TASK STATEMENT → Exactly the lines from the start of the data below through the line that contains "SP.append(p); SD.append(d); SL.append(L);" are to be copied, with pictures left out.

++++ SUPPLIED MATERIAL ++++

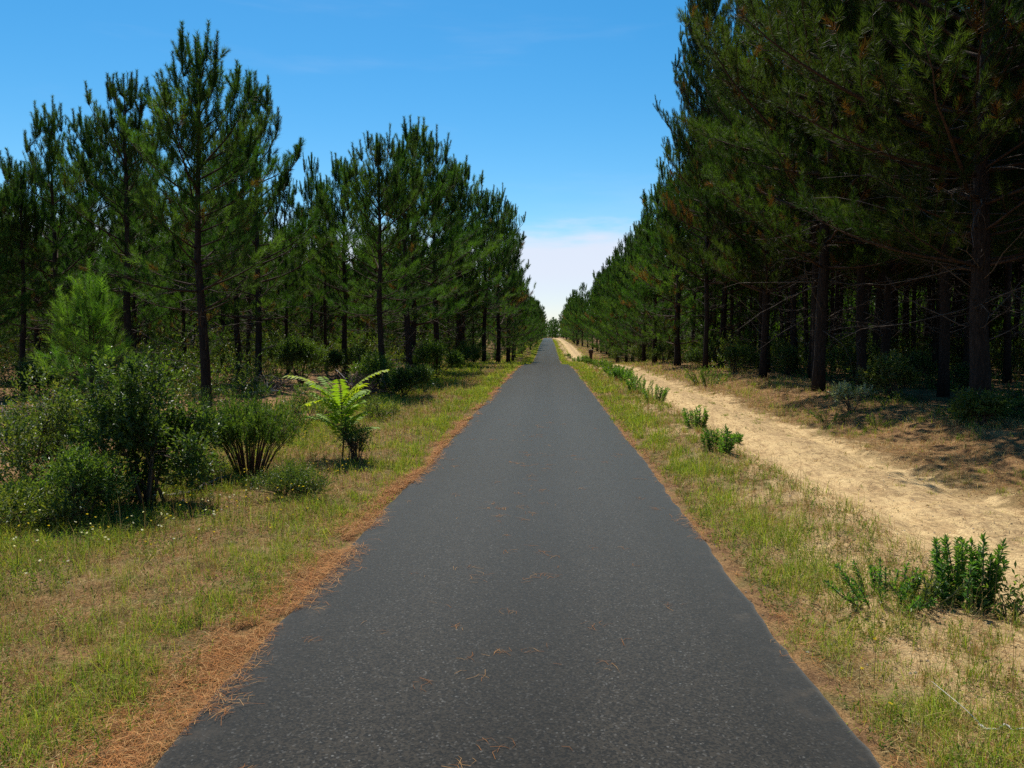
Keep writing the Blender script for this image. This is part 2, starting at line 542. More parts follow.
def pine_meshes(seed, H, cb, R, N, needle=.15, nw=.006, dens=1.0, dead=0, brown=.0, shape='young', r0=None, wsp=.5):
    rng = np.random.default_rng(seed)
    wood, fol = Geo(), Geo()
    r0 = r0 or .0135 * H
    npt = 14
    zz = np.linspace(-.25, H, npt)
    wob = np.cumsum(rng.normal(size=(npt, 2)) * .03 * H / 10, 0); wob -= wob[1]; wob[0] = 0
    tp = np.column_stack([wob, zz])
    s = np.clip(zz / H, 0, 1)
    tr = r0 * (1 - s) ** .8 + .012
    tr[0] = r0 * 1.45; tr[1] = max(tr[1], r0 * 1.02)
    colt = BARK[None] * (1 - s[:, None]) + BARK_UP[None] * s[:, None]
    tube(wood, tp, tr, colt, 9, rng, .05)
    cen = lambda z: np.array([np.interp(z, zz, tp[:, 0]), np.interp(z, zz, tp[:, 1]), z])
    SP, SD, SL, SA0, SA1, SN, SCol = [], [], [], [], [], [], []

    def shoot(p, d, L, a0, a1, nl, c):
        SP.append(p); SD.append(d); SL.append(L); SA0.append(a0); SA1.append(a1); SN.append(nl); SCol.append(c)

    zb = cb * H
    z = zb
    az0 = rng.random() * 6.28
    up = np.array([0, 0, 1.0])
    while z < H * .965:
        t = (z - zb) / (H - zb)
        if shape == 'young': pr = min(1, (t + .35) / .55) * (1 - t) ** .58 + .09
        else: pr = min(1, (t + .55) / .75) * (1 - t ** 1.8) ** .6 + .06
        nb_ = rng.integers(3, 6)
        az0 += 1.1
        whl = rng.uniform(.75, 1.1)
        for i in range(nb_):
            az = az0 + i * 6.283 / nb_ + rng.normal() * .25
            ln = max(.3, R * pr * whl * rng.uniform(.7, 1.18))
            e0 = rad(8 + 46 * t + rng.normal() * 7); e1 = e0 + rad(34 - 10 * t)
            k = 7
            pts = [cen(z + rng.normal() * .06)]
            for q in range(k):
                e = e0 + (e1 - e0) * (q / k) ** 1.5
                a = az + rng.normal() * .1
                pts.append(pts[-1] + np.array([math.cos(a) * math.cos(e), math.sin(a) * math.cos(e), math.sin(e)]) * ln / k)
            pts = np.array(pts)
            br = (.008 + .010 * ln)
            tube(wood, pts, np.linspace(br, .005, k + 1), BARK_UP, 5)
            seg = np.linalg.norm(np.diff(pts, axis=0), axis=1); cum = np.concatenate([[0], np.cumsum(seg)])
            clump = rng.uniform(0, 1)
            bro = rng.random() < brown * .4 * (1 - t) ** 1.2
            base_c = GREENS[rng.integers(len(GREENS))]
            sdist = ln * rng.uniform(.2, .36)
            side = 1
            step = (.19 if t < .5 else .16) / dens
            while sdist < ln * 1.001:
                if shape == 'young' and rng.random() < (.4 if t < .22 else .22 if t > .68 else 0): sdist += step; continue
                f = sdist / ln
                p0 = np.array([np.interp(sdist, cum, pts[:, j]) for j in range(3)])
                d0 = unit(np.array([np.interp(min(sdist + .05, cum[-1]), cum, pts[:, j]) - np.interp(max(sdist - .05, 0), cum, pts[:, j]) for j in range(3)]))
                side = -side
                lat = unit(np.cross(d0, up)) * side
                bl = (1 - f) * .42 * ln + rng.uniform(.12, .34)
                dd = unit(d0 * .75 + lat * rng.uniform(.45, 1.0) + up * rng.uniform(-.1, .35))
                tip = p0 + dd * bl + up * bl * .18
                tube(wood, np.array([p0, p0 + dd * bl * .5, tip]), [.007, .006, .004], BARK_UP, 3)
                ns = max(1, int(bl / .2 * dens))
                for q in range(ns):
                    fq = (q + .6 + rng.random() * .4) / ns
                    pp = p0 + (tip - p0) * min(fq, 1) - dd * .05
                    ud = .35 + .5 * t + rng.uniform(-.2, .25)
                    sdv = unit(dd * (1 - ud) + up * max(ud, .08) + rng.normal(size=3) * .22)
                    c = base_c * rng.uniform(.8, 1.25)
                    if bro and rng.random() < .75: c = BROWN * rng.uniform(.5, 1.2)
                    elif rng.random() < brown * .7 * (1 - t): c = BROWN * rng.uniform(.5, 1.0)
                    if t > .5 and shape == 'young' and rng.random() < .35 + .5 * (t - .5):
                        cd = unit(up * 1.2 + dd * .25 + rng.normal(size=3) * .12)
                        shoot(pp, cd, rng.uniform(.3, .5), rad(42), rad(42), needle * .62, c * .85)
                    else:
                        shoot(pp, sdv, rng.uniform(.18, .32), rad(24), rad(62), needle * rng.uniform(.8, 1.15), c)
                sdist += step * rng.uniform(.8, 1.25)
            # upright candle at the branch tip
            tl = rng.uniform(.3, .5) * (.6 + .6 * t)
            d = unit(up * (1.0 + t) + unit(pts[-1] - pts[-2]) * .5 + rng.normal(size=3) * .08)
            if t > .4:
                tube(wood, np.array([pts[-1], pts[-1] + d * tl]), [.006, .004], BARK_UP, 3)
                tl *= 1.55
                for q in range(4):
                    shoot(pts[-1] + d * tl * .25 * q, d, tl * .27, rad(44), rad(44), needle * .58, base_c * rng.uniform(.6, .9))
                for q in range(3):
                    o = rng.normal(size=3) * .5; o[2] = 1.5
                    for h in range(2): shoot(pts[-1] - d * .05 + unit(o) * tl * .36 * h, unit(o), tl * .38, rad(44), rad(44), needle * .58, base_c * rng.uniform(.6, .9))
            else:
                shoot(pts[-1], unit(d + pts[-1] - pts[-2]), .3, rad(20), rad(50), needle, base_c)
        # short growth on the stem itself in the upper part
        if t > .45:
            for q in range(3):
                a = rng.random() * 6.28
                shoot(cen(z + rng.uniform(0, .4)), np.array([math.cos(a), math.sin(a), .9]), .22, rad(22), rad(60), needle, GREENS[rng.integers(5)])
        z += wsp * rng.uniform(.75, 1.2) * (1.15 - .5 * t + (.45 if t > .7 and shape == 'young' else 0))
    # leader: a group of upright candles
    top = cen(H)
    tip = top + np.array([0, 0, .42])
    tube(wood, np.array([top - up * .2, tip]), [.012, .005], BARK_UP, 4)
    for q in range(5): shoot(top + up * (.14 * q - .15), up + rng.normal(size=3) * .03, .16, rad(44), rad(44), needle * .6, GREENS[0])
    for q in range(5):
        a = q * 1.257 + rng.normal() * .2
        d = unit(np.array([math.cos(a) * .42, math.sin(a) * .42, 1]))
        p = top - up * .12
        L = rng.uniform(.4, .62)
        shoot(p, unit(np.array([math.cos(a), math.sin(a), .8])), .14, rad(12), rad(26), needle * .66, GREENS[1])
        p2 = p + unit(np.array([math.cos(a), math.sin(a), .8])) * .13
        for h in range(3): shoot(p2 + unit(d + up * .5) * L * .33 * h, d + up * .5, L * .36, rad(44), rad(44), needle * .6, GREENS[0])
    for q in range(4):
        a = rng.random() * 6.28
        shoot(cen(H - rng.uniform(.2, .7)), np.array([math.cos(a), math.sin(a), 1.1]), .2, rad(20), rad(55), needle, GREENS[q % 3])
    # dead, bare lower branches
    for q in range(dead):
        zq = rng.uniform(.1 * H, zb + .25 * (H - zb)); az = rng.random() * 6.28; ln = R * rng.uniform(.25, .75)
        pts = [cen(zq)]
        e = rad(rng.uniform(-12, 25))
        for j in range(6):
            az += rng.normal() * .22; e += rng.normal() * .16
            pts.append(pts[-1] + np.array([math.cos(az) * math.cos(e), math.sin(az) * math.cos(e), math.sin(e)]) * ln / 6)
        cD = DEAD * rng.uniform(.35, 1.1)
        tube(wood, pts, np.linspace(.014, .003, 7), cD, 4)
        for j in range(2, 6):
            for h in range(rng.integers(1, 3)):
                d = unit(rng.normal(size=3) + np.array([math.cos(az), math.sin(az), 0]))
                q2 = pts[j] + d * rng.uniform(.15, .4)
                tube(wood, [pts[j], (pts[j] + q2) / 2 + rng.normal(size=3) * .02, q2], [.005, .004, .002], cD, 3)
    print('shoots', len(SP), 'H', H)
    brush(fol, rng, SP, SD, SL, N, SN, SA0, SA1, nw, np.array(SCol), False, .13)
    return wood.mesh('trunk', M['bark'], True), fol.mesh('crown', M['needles'])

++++

COMPLETED TASK →
Keep writing the Blender script for this image. This is part 2, starting at line 542. More parts follow.
def pine_meshes(seed, H, cb, R, N, needle=.15, nw=.006, dens=1.0, dead=0, brown=.0, shape='young', r0=None, wsp=.5):
    rng = np.random.default_rng(seed)
    wood, fol = Geo(), Geo()
    r0 = r0 or .0135 * H
    npt = 14
    zz = np.linspace(-.25, H, npt)
    wob = np.cumsum(rng.normal(size=(npt, 2)) * .03 * H / 10, 0); wob -= wob[1]; wob[0] = 0
    tp = np.column_stack([wob, zz])
    s = np.clip(zz / H, 0, 1)
    tr = r0 * (1 - s) ** .8 + .012
    tr[0] = r0 * 1.45; tr[1] = max(tr[1], r0 * 1.02)
    colt = BARK[None] * (1 - s[:, None]) + BARK_UP[None] * s[:, None]
    tube(wood, tp, tr, colt, 9, rng, .05)
    cen = lambda z: np.array([np.interp(z, zz, tp[:, 0]), np.interp(z, zz, tp[:, 1]), z])
    SP, SD, SL, SA0, SA1, SN, SCol = [], [], [], [], [], [], []

    def shoot(p, d, L, a0, a1, nl, c):
        SP.append(p); SD.append(d); SL.append(L); SA0.append(a0); SA1.append(a1); SN.append(nl); SCol.append(c)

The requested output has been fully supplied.